A damning Trump legal memo revealed Wednesday lays out the former president’s strategy of creating slates of fake electors to help overturn the 2020 election.

The “confidential” document, which shows attorney Kenneth Chesebro as its author, admits that courts would likely reject the idea that bogus slates of pro-Trump electors could replace those certified by state election officials.

And Chesebro, who has been identified as co-conspirator no. 5 in Trump’s indictment, even brazenly conceded in the memo first published by The New York Times that a primary goal was to delay or obstruct the certification of President Biden’s win by Congress on Jan. 6.

“Letting matters play out this way would guarantee that public attention would be riveted on the evidence of electoral abuses by the Democrats,” Chesebro wrote in the Dec. 6, 2020 memo, according to the memo.

“(It) would also buy the Trump campaign more time to win litigation that would deprive Biden of electoral votes and/or add to Trump’s column,” he added.

The bombshell revelation comes as U.S. District Court Judge Tanya Chutkan scheduled a Friday morning hearing to hammer out an order that will restrict what Trump can publicly say about evidence and witnesses in the historic case.

Chutkan — who is now reportedly receiving security protection — plans to set a trial date for Trump at a separate Aug. 28 hearing.

Special counsel Jack Smith already had the memo and cites some excerpts of it as evidence in the 45-page indictment charging Trump with four counts including conspiring to obstruct an official proceeding, to defraud the U.S. and to deprive people of their rights.

The indictment of Trump mentions six unindicted co-conspirators, which include one identified as Chesebro. They could eventually be charged either separately or as part of Trump’s case.

Trump pleaded not guilty last week at an arraignment in Washington, D.C. He could face prison time if convicted.

The timing of the memo in December 2021 came as officials in all the states prepared to certify the winner of the presidential election, a decision that in turn led to the appointment of real electors for each state.

The memo purports to claim that the results were “contested” in six battleground states even though judges rejected challenges to Biden’s wins in all of them.

It suggested that creating fake pro-Trump slates of electors would allow the Trump campaign to fight a public relations campaign until Jan. 6 while working to sow more confusion and cling to power.

“There should be messaging that presents this as a routine measure,” Chesebro wrote, acknowledging that the plot was a “bold, controversial strategy, and that there are many reasons why it might not end up being executed.”

This artist sketch depicts former President Donald Trump, right, conferring with defense lawyer Todd Blanche, left, during his appearance at the Federal Courthouse in Washington, Thursday, Aug. 3, 2023.

Some slates of electors acted on the Trump campaign’s advice and submitted signed official documents presenting themselves as the actual winners of the presidential election in their states.

Far from being a theoretical strategy as Chesebro suggests, those documents are being scrutinized as false official documents which would be a crime if knowingly signed.

Prosecutors in Michigan have already charged fake electors in that state.

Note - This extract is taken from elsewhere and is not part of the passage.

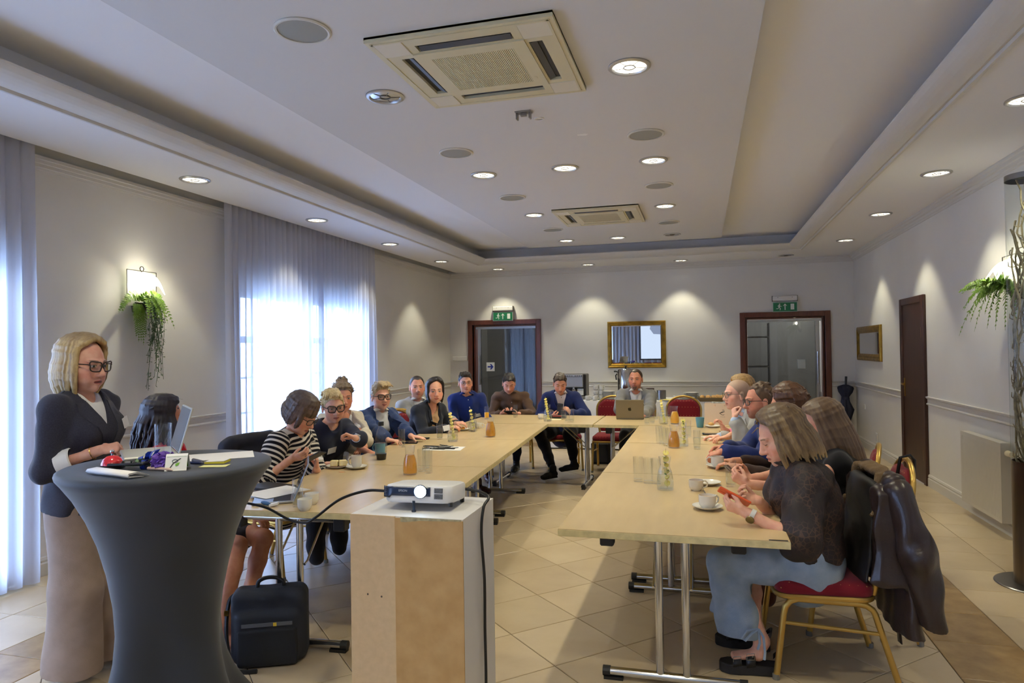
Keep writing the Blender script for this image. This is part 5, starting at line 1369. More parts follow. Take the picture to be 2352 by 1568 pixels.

A grand jury in Georgia’s Fulton County is expected to convene as soon as early next week to decide whether to charge Trump or anyone else in the scheme.

Some of the fake electors have said that they were duped into signing the bogus documents by Trump campaign officials who said they would only be used if Trump’s legal challenges to the elections in the states succeeded.

Trump filed scores of lawsuits from coast to coast but judges rejected all of them, decisions that cleared the way for states to award their electors to Biden. Those decisions should have led Biden’s certification at the ceremonial event on Jan. 6 and the peaceful transfer of power.

Trump instead hit on the fake electors scheme as part of what Smith charges was a multi-pronged effort to cling to power.

He unsuccessfully sought to bully Vice President Mike Pence into delaying or refusing to certify the results. When that failed, Trump unleashed a violent mob of his supporters on the Capitol to physically prevent Congress from acting in line with the Constitution on Jan. 6, the indictment charges.